Source material »
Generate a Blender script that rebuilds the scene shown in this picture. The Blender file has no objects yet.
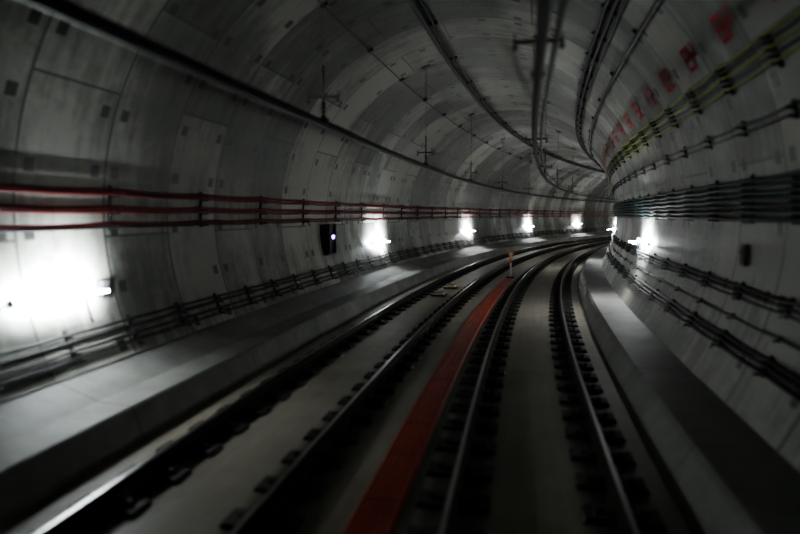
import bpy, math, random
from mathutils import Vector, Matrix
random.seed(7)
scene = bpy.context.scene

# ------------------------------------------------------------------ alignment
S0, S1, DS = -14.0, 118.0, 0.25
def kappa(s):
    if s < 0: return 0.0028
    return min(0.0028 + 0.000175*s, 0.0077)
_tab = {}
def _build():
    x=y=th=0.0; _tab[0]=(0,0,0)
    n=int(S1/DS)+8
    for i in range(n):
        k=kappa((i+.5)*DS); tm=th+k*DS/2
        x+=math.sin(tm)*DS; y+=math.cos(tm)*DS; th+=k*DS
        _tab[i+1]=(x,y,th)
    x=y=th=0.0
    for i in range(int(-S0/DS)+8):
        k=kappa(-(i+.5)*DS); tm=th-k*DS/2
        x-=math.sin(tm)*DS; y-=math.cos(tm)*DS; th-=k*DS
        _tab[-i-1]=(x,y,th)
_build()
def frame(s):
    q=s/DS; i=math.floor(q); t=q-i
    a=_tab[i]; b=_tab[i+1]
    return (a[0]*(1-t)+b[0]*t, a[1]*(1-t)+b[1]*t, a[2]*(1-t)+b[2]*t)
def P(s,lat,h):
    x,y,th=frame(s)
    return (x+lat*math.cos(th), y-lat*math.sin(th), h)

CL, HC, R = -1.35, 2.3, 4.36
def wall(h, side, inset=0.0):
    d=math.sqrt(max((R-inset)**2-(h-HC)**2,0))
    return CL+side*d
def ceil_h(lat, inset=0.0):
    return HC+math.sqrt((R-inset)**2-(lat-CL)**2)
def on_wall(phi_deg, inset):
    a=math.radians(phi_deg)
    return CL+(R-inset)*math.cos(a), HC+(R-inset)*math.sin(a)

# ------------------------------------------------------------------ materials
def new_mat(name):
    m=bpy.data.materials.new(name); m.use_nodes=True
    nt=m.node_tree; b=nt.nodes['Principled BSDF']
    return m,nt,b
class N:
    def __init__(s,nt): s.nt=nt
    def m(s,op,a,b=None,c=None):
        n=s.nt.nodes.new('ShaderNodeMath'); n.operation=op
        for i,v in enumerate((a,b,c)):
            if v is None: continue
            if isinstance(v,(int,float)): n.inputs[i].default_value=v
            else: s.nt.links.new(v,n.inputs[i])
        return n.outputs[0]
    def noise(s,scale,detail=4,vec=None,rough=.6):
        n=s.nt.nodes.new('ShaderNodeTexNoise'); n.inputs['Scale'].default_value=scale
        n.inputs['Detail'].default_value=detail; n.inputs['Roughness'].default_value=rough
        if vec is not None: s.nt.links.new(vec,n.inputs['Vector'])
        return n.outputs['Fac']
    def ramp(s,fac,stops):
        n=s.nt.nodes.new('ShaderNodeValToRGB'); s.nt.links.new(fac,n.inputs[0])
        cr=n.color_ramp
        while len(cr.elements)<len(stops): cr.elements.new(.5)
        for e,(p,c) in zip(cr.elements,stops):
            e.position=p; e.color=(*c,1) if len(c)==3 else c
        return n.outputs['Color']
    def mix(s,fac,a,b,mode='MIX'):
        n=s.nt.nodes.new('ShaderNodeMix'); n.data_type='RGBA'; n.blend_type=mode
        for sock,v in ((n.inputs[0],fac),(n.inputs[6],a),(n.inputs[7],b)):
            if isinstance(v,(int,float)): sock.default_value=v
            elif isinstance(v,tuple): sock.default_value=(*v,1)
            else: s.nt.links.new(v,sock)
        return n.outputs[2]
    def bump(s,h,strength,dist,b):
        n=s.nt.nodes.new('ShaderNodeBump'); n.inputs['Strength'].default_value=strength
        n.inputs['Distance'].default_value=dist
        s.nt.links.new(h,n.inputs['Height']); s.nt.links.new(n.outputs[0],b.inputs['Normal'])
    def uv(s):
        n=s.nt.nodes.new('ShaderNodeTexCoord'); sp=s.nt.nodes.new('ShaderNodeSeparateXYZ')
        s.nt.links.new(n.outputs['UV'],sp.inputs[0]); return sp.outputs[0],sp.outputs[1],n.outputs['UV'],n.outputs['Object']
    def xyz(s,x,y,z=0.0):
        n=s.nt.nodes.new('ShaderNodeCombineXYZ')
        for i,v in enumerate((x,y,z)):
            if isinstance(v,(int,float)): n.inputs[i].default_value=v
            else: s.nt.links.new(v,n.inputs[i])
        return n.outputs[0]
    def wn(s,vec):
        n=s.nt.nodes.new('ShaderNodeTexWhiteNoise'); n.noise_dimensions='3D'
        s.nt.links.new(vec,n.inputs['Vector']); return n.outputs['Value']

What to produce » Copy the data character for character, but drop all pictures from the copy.

In response »
Generate a Blender script that rebuilds the scene shown in this picture. The Blender file has no objects yet.
import bpy, math, random
from mathutils import Vector, Matrix
random.seed(7)
scene = bpy.context.scene

# ------------------------------------------------------------------ alignment
S0, S1, DS = -14.0, 118.0, 0.25
def kappa(s):
    if s < 0: return 0.0028
    return min(0.0028 + 0.000175*s, 0.0077)
_tab = {}
def _build():
    x=y=th=0.0; _tab[0]=(0,0,0)
    n=int(S1/DS)+8
    for i in range(n):
        k=kappa((i+.5)*DS); tm=th+k*DS/2
        x+=math.sin(tm)*DS; y+=math.cos(tm)*DS; th+=k*DS
        _tab[i+1]=(x,y,th)
    x=y=th=0.0
    for i in range(int(-S0/DS)+8):
        k=kappa(-(i+.5)*DS); tm=th-k*DS/2
        x-=math.sin(tm)*DS; y-=math.cos(tm)*DS; th-=k*DS
        _tab[-i-1]=(x,y,th)
_build()
def frame(s):
    q=s/DS; i=math.floor(q); t=q-i
    a=_tab[i]; b=_tab[i+1]
    return (a[0]*(1-t)+b[0]*t, a[1]*(1-t)+b[1]*t, a[2]*(1-t)+b[2]*t)
def P(s,lat,h):
    x,y,th=frame(s)
    return (x+lat*math.cos(th), y-lat*math.sin(th), h)

CL, HC, R = -1.35, 2.3, 4.36
def wall(h, side, inset=0.0):
    d=math.sqrt(max((R-inset)**2-(h-HC)**2,0))
    return CL+side*d
def ceil_h(lat, inset=0.0):
    return HC+math.sqrt((R-inset)**2-(lat-CL)**2)
def on_wall(phi_deg, inset):
    a=math.radians(phi_deg)
    return CL+(R-inset)*math.cos(a), HC+(R-inset)*math.sin(a)

# ------------------------------------------------------------------ materials
def new_mat(name):
    m=bpy.data.materials.new(name); m.use_nodes=True
    nt=m.node_tree; b=nt.nodes['Principled BSDF']
    return m,nt,b
class N:
    def __init__(s,nt): s.nt=nt
    def m(s,op,a,b=None,c=None):
        n=s.nt.nodes.new('ShaderNodeMath'); n.operation=op
        for i,v in enumerate((a,b,c)):
            if v is None: continue
            if isinstance(v,(int,float)): n.inputs[i].default_value=v
            else: s.nt.links.new(v,n.inputs[i])
        return n.outputs[0]
    def noise(s,scale,detail=4,vec=None,rough=.6):
        n=s.nt.nodes.new('ShaderNodeTexNoise'); n.inputs['Scale'].default_value=scale
        n.inputs['Detail'].default_value=detail; n.inputs['Roughness'].default_value=rough
        if vec is not None: s.nt.links.new(vec,n.inputs['Vector'])
        return n.outputs['Fac']
    def ramp(s,fac,stops):
        n=s.nt.nodes.new('ShaderNodeValToRGB'); s.nt.links.new(fac,n.inputs[0])
        cr=n.color_ramp
        while len(cr.elements)<len(stops): cr.elements.new(.5)
        for e,(p,c) in zip(cr.elements,stops):
            e.position=p; e.color=(*c,1) if len(c)==3 else c
        return n.outputs['Color']
    def mix(s,fac,a,b,mode='MIX'):
        n=s.nt.nodes.new('ShaderNodeMix'); n.data_type='RGBA'; n.blend_type=mode
        for sock,v in ((n.inputs[0],fac),(n.inputs[6],a),(n.inputs[7],b)):
            if isinstance(v,(int,float)): sock.default_value=v
            elif isinstance(v,tuple): sock.default_value=(*v,1)
            else: s.nt.links.new(v,sock)
        return n.outputs[2]
    def bump(s,h,strength,dist,b):
        n=s.nt.nodes.new('ShaderNodeBump'); n.inputs['Strength'].default_value=strength
        n.inputs['Distance'].default_value=dist
        s.nt.links.new(h,n.inputs['Height']); s.nt.links.new(n.outputs[0],b.inputs['Normal'])
    def uv(s):
        n=s.nt.nodes.new('ShaderNodeTexCoord'); sp=s.nt.nodes.new('ShaderNodeSeparateXYZ')
        s.nt.links.new(n.outputs['UV'],sp.inputs[0]); return sp.outputs[0],sp.outputs[1],n.outputs['UV'],n.outputs['Object']
    def xyz(s,x,y,z=0.0):
        n=s.nt.nodes.new('ShaderNodeCombineXYZ')
        for i,v in enumerate((x,y,z)):
            if isinstance(v,(int,float)): n.inputs[i].default_value=v
            else: s.nt.links.new(v,n.inputs[i])
        return n.outputs[0]
    def wn(s,vec):
        n=s.nt.nodes.new('ShaderNodeTexWhiteNoise'); n.noise_dimensions='3D'
        s.nt.links.new(vec,n.inputs['Vector']); return n.outputs['Value']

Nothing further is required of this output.